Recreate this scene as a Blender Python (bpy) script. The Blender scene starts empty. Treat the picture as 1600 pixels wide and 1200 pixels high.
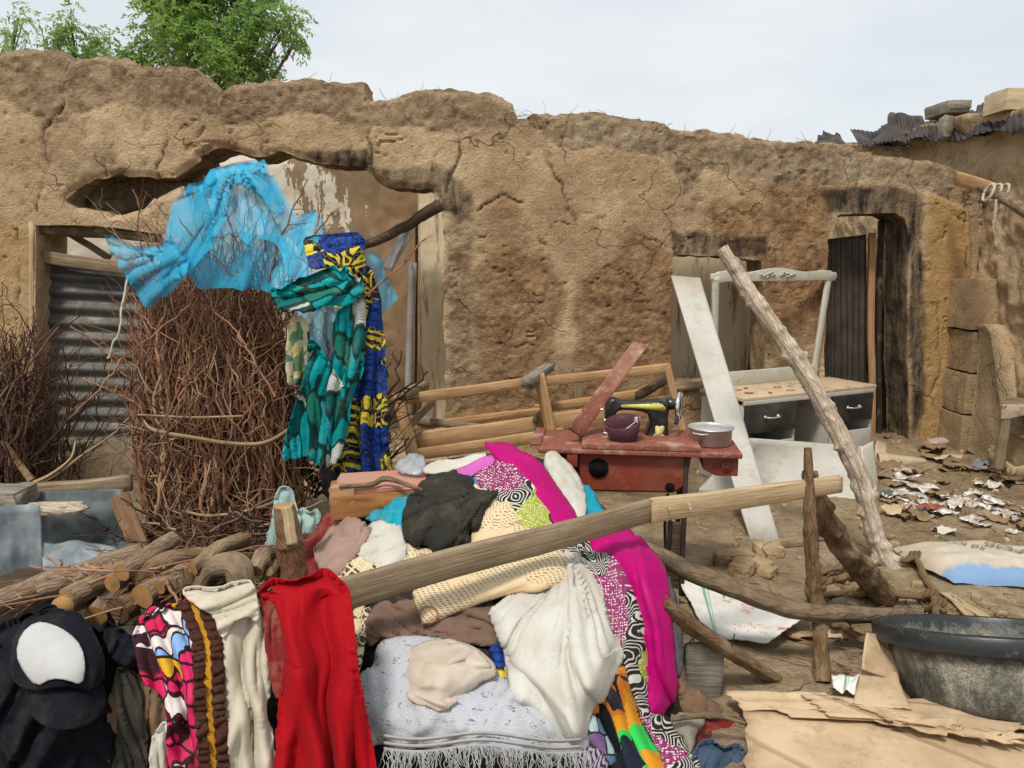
import bpy, math, random
import numpy as np
from mathutils import Vector, Matrix
random.seed(7); rng = np.random.default_rng(7)
SC = bpy.context.scene; COL = SC.collection
PI = math.pi
# ---------------- camera ----------------
CAMZ = 1.6; PITCH = math.atan(195/1200.0)
cd = bpy.data.cameras.new('camera'); cam = bpy.data.objects.new('camera', cd); COL.objects.link(cam)
cam.location = (0, 0, CAMZ); cam.rotation_euler = (PI/2-PITCH, 0, 0)
cd.sensor_width = 36; cd.lens = 27.0; cd.clip_start = 0.05; cd.clip_end = 1500
SC.camera = cam
SC.render.resolution_x = 1024; SC.render.resolution_y = 768
# ---------------- world: overcast sky ----------------
SUN_EL, SUN_ROT = math.radians(58), math.radians(205)
W = bpy.data.worlds.new('World'); SC.world = W; W.use_nodes = True
nt = W.node_tree; nt.nodes.clear()
out = nt.nodes.new('ShaderNodeOutputWorld'); bg = nt.nodes.new('ShaderNodeBackground')
sky = nt.nodes.new('ShaderNodeTexSky'); sky.sky_type = 'NISHITA'; sky.sun_disc = False
sky.sun_elevation = SUN_EL; sky.sun_rotation = SUN_ROT; sky.air_density = 1.0; sky.dust_density = 3.0
bg.inputs['Strength'].default_value = 0.10
nt.links.new(sky.outputs[0], bg.inputs['Color'])
bg2 = nt.nodes.new('ShaderNodeBackground'); bg2.inputs['Strength'].default_value = 1.0
tc = nt.nodes.new('ShaderNodeTexCoord'); mp = nt.nodes.new('ShaderNodeMapping'); mp.inputs['Scale'].default_value = (1.0, 1.0, 3.2)
n1 = nt.nodes.new('ShaderNodeTexNoise'); n1.inputs['Scale'].default_value = 2.2; n1.inputs['Detail'].default_value = 7; n1.inputs['Roughness'].default_value = .55
cr = nt.nodes.new('ShaderNodeValToRGB')
cr.color_ramp.elements[0].position = .38; cr.color_ramp.elements[0].color = (.50, .54, .565, 1)
cr.color_ramp.elements[1].position = .68; cr.color_ramp.elements[1].color = (.61, .62, .625, 1)
nt.links.new(tc.outputs['Generated'], mp.inputs[0]); nt.links.new(mp.outputs[0], n1.inputs['Vector'])
nt.links.new(n1.outputs['Fac'], cr.inputs[0]); nt.links.new(cr.outputs[0], bg2.inputs['Color'])
mx = nt.nodes.new('ShaderNodeMixShader'); mx.inputs[0].default_value = 0.9
nt.links.new(bg.outputs[0], mx.inputs[1]); nt.links.new(bg2.outputs[0], mx.inputs[2]); nt.links.new(mx.outputs[0], out.inputs[0])
# ---------------- sun (veiled) ----------------
sd = bpy.data.lights.new('sun', 'SUN'); sd.energy = 2.0; sd.angle = math.radians(10); sd.color = (1, .95, .87)
so = bpy.data.objects.new('sun', sd); COL.objects.link(so)
sdir = Vector((math.sin(SUN_ROT)*math.cos(SUN_EL), math.cos(SUN_ROT)*math.cos(SUN_EL), math.sin(SUN_EL)))
so.rotation_euler = sdir.to_track_quat('Z', 'Y').to_euler(); so.location = (0, 0, 20)
SC.view_settings.view_transform = 'Standard'; SC.view_settings.look = 'None'
SC.view_settings.exposure = 0.62; SC.view_settings.gamma = 1.0
SC.view_settings.use_curve_mapping = False
SC.render.engine = 'CYCLES'
try:
    SC.cycles.transparent_max_bounces = 24; SC.cycles.max_bounces = 8
except Exception: pass

# ---------------- pixel <-> world helpers (photo pixels 1600x1200) ----------------
_s, _c = math.sin(PITCH), math.cos(PITCH)
def rays(px, py):
    px = np.asarray(px, float); py = np.asarray(py, float)
    dx = (px-800)/1200.0; dy = (600-py)/1200.0
    return dx, _c+dy*_s, -_s+dy*_c
def PN(px, py, Y):
    dx, ey, ez = rays(px, py); t = Y/ey
    return np.stack([dx*t, np.broadcast_to(Y, t.shape)*1.0 if np.ndim(t) else Y*1.0, CAMZ+ez*t], -1)
def P(px, py, Y):
    dx, ey, ez = rays(px, py); t = Y/ey
    return Vector((float(dx*t), float(Y), float(CAMZ+ez*t)))
def G(px, py, z=0.0):
    dx, ey, ez = rays(px, py); t = (z-CAMZ)/ez
    return Vector((float(dx*t), float(ey*t), float(z)))
def onZ(px, py, z): return G(px, py, z)
WA, WB = 5.95, 0.085                      # main wall plane  Y = WA + WB*x
def onwall(px, py, off=0.0):
    dx, ey, ez = rays(px, py); t = (WA+off)/(ey-WB*dx)
    return np.stack([dx*t, ey*t, CAMZ+ez*t], -1)
def onX(px, py, X):
    dx, ey, ez = rays(px, py); t = X/dx
    return np.stack([dx*t, ey*t, CAMZ+ez*t], -1)

# ---------------- numpy noise ----------------
def _h(ix, iy, iz, seed):
    with np.errstate(over='ignore'):
        n = (ix.astype(np.int64)*374761393 + iy.astype(np.int64)*668265263 + iz.astype(np.int64)*2147483647 + seed*1274126177)
        n = n.astype(np.uint32)
        n = (n ^ (n >> np.uint32(13)))*np.uint32(1274126177)
        n = (n ^ (n >> np.uint32(16)))*np.uint32(2246822519)
        n = n ^ (n >> np.uint32(13))
    return n.astype(np.float64)/4294967295.0
def vn(x, y, z=0.0, seed=0):
    x, y, z = np.broadcast_arrays(np.asarray(x, float), np.asarray(y, float), np.asarray(z, float))
    ix, iy, iz = np.floor(x), np.floor(y), np.floor(z)
    fx, fy, fz = x-ix, y-iy, z-iz
    fx, fy, fz = fx*fx*(3-2*fx), fy*fy*(3-2*fy), fz*fz*(3-2*fz)
    r = 0
    for a in (0, 1):
        wa = fx if a else 1-fx
        for b in (0, 1):
            wb = fy if b else 1-fy
            for c in (0, 1):
                wc = fz if c else 1-fz
                r = r + wa*wb*wc*_h(ix+a, iy+b, iz+c, seed)
    return r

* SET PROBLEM
Reproduce the full listing above verbatim, with no pictures included.

* ANSWER TO THE TASK
Recreate this scene as a Blender Python (bpy) script. The Blender scene starts empty. Treat the picture as 1600 pixels wide and 1200 pixels high.
import bpy, math, random
import numpy as np
from mathutils import Vector, Matrix
random.seed(7); rng = np.random.default_rng(7)
SC = bpy.context.scene; COL = SC.collection
PI = math.pi
# ---------------- camera ----------------
CAMZ = 1.6; PITCH = math.atan(195/1200.0)
cd = bpy.data.cameras.new('camera'); cam = bpy.data.objects.new('camera', cd); COL.objects.link(cam)
cam.location = (0, 0, CAMZ); cam.rotation_euler = (PI/2-PITCH, 0, 0)
cd.sensor_width = 36; cd.lens = 27.0; cd.clip_start = 0.05; cd.clip_end = 1500
SC.camera = cam
SC.render.resolution_x = 1024; SC.render.resolution_y = 768
# ---------------- world: overcast sky ----------------
SUN_EL, SUN_ROT = math.radians(58), math.radians(205)
W = bpy.data.worlds.new('World'); SC.world = W; W.use_nodes = True
nt = W.node_tree; nt.nodes.clear()
out = nt.nodes.new('ShaderNodeOutputWorld'); bg = nt.nodes.new('ShaderNodeBackground')
sky = nt.nodes.new('ShaderNodeTexSky'); sky.sky_type = 'NISHITA'; sky.sun_disc = False
sky.sun_elevation = SUN_EL; sky.sun_rotation = SUN_ROT; sky.air_density = 1.0; sky.dust_density = 3.0
bg.inputs['Strength'].default_value = 0.10
nt.links.new(sky.outputs[0], bg.inputs['Color'])
bg2 = nt.nodes.new('ShaderNodeBackground'); bg2.inputs['Strength'].default_value = 1.0
tc = nt.nodes.new('ShaderNodeTexCoord'); mp = nt.nodes.new('ShaderNodeMapping'); mp.inputs['Scale'].default_value = (1.0, 1.0, 3.2)
n1 = nt.nodes.new('ShaderNodeTexNoise'); n1.inputs['Scale'].default_value = 2.2; n1.inputs['Detail'].default_value = 7; n1.inputs['Roughness'].default_value = .55
cr = nt.nodes.new('ShaderNodeValToRGB')
cr.color_ramp.elements[0].position = .38; cr.color_ramp.elements[0].color = (.50, .54, .565, 1)
cr.color_ramp.elements[1].position = .68; cr.color_ramp.elements[1].color = (.61, .62, .625, 1)
nt.links.new(tc.outputs['Generated'], mp.inputs[0]); nt.links.new(mp.outputs[0], n1.inputs['Vector'])
nt.links.new(n1.outputs['Fac'], cr.inputs[0]); nt.links.new(cr.outputs[0], bg2.inputs['Color'])
mx = nt.nodes.new('ShaderNodeMixShader'); mx.inputs[0].default_value = 0.9
nt.links.new(bg.outputs[0], mx.inputs[1]); nt.links.new(bg2.outputs[0], mx.inputs[2]); nt.links.new(mx.outputs[0], out.inputs[0])
# ---------------- sun (veiled) ----------------
sd = bpy.data.lights.new('sun', 'SUN'); sd.energy = 2.0; sd.angle = math.radians(10); sd.color = (1, .95, .87)
so = bpy.data.objects.new('sun', sd); COL.objects.link(so)
sdir = Vector((math.sin(SUN_ROT)*math.cos(SUN_EL), math.cos(SUN_ROT)*math.cos(SUN_EL), math.sin(SUN_EL)))
so.rotation_euler = sdir.to_track_quat('Z', 'Y').to_euler(); so.location = (0, 0, 20)
SC.view_settings.view_transform = 'Standard'; SC.view_settings.look = 'None'
SC.view_settings.exposure = 0.62; SC.view_settings.gamma = 1.0
SC.view_settings.use_curve_mapping = False
SC.render.engine = 'CYCLES'
try:
    SC.cycles.transparent_max_bounces = 24; SC.cycles.max_bounces = 8
except Exception: pass

# ---------------- pixel <-> world helpers (photo pixels 1600x1200) ----------------
_s, _c = math.sin(PITCH), math.cos(PITCH)
def rays(px, py):
    px = np.asarray(px, float); py = np.asarray(py, float)
    dx = (px-800)/1200.0; dy = (600-py)/1200.0
    return dx, _c+dy*_s, -_s+dy*_c
def PN(px, py, Y):
    dx, ey, ez = rays(px, py); t = Y/ey
    return np.stack([dx*t, np.broadcast_to(Y, t.shape)*1.0 if np.ndim(t) else Y*1.0, CAMZ+ez*t], -1)
def P(px, py, Y):
    dx, ey, ez = rays(px, py); t = Y/ey
    return Vector((float(dx*t), float(Y), float(CAMZ+ez*t)))
def G(px, py, z=0.0):
    dx, ey, ez = rays(px, py); t = (z-CAMZ)/ez
    return Vector((float(dx*t), float(ey*t), float(z)))
def onZ(px, py, z): return G(px, py, z)
WA, WB = 5.95, 0.085                      # main wall plane  Y = WA + WB*x
def onwall(px, py, off=0.0):
    dx, ey, ez = rays(px, py); t = (WA+off)/(ey-WB*dx)
    return np.stack([dx*t, ey*t, CAMZ+ez*t], -1)
def onX(px, py, X):
    dx, ey, ez = rays(px, py); t = X/dx
    return np.stack([dx*t, ey*t, CAMZ+ez*t], -1)

# ---------------- numpy noise ----------------
def _h(ix, iy, iz, seed):
    with np.errstate(over='ignore'):
        n = (ix.astype(np.int64)*374761393 + iy.astype(np.int64)*668265263 + iz.astype(np.int64)*2147483647 + seed*1274126177)
        n = n.astype(np.uint32)
        n = (n ^ (n >> np.uint32(13)))*np.uint32(1274126177)
        n = (n ^ (n >> np.uint32(16)))*np.uint32(2246822519)
        n = n ^ (n >> np.uint32(13))
    return n.astype(np.float64)/4294967295.0
def vn(x, y, z=0.0, seed=0):
    x, y, z = np.broadcast_arrays(np.asarray(x, float), np.asarray(y, float), np.asarray(z, float))
    ix, iy, iz = np.floor(x), np.floor(y), np.floor(z)
    fx, fy, fz = x-ix, y-iy, z-iz
    fx, fy, fz = fx*fx*(3-2*fx), fy*fy*(3-2*fy), fz*fz*(3-2*fz)
    r = 0
    for a in (0, 1):
        wa = fx if a else 1-fx
        for b in (0, 1):
            wb = fy if b else 1-fy
            for c in (0, 1):
                wc = fz if c else 1-fz
                r = r + wa*wb*wc*_h(ix+a, iy+b, iz+c, seed)
    return r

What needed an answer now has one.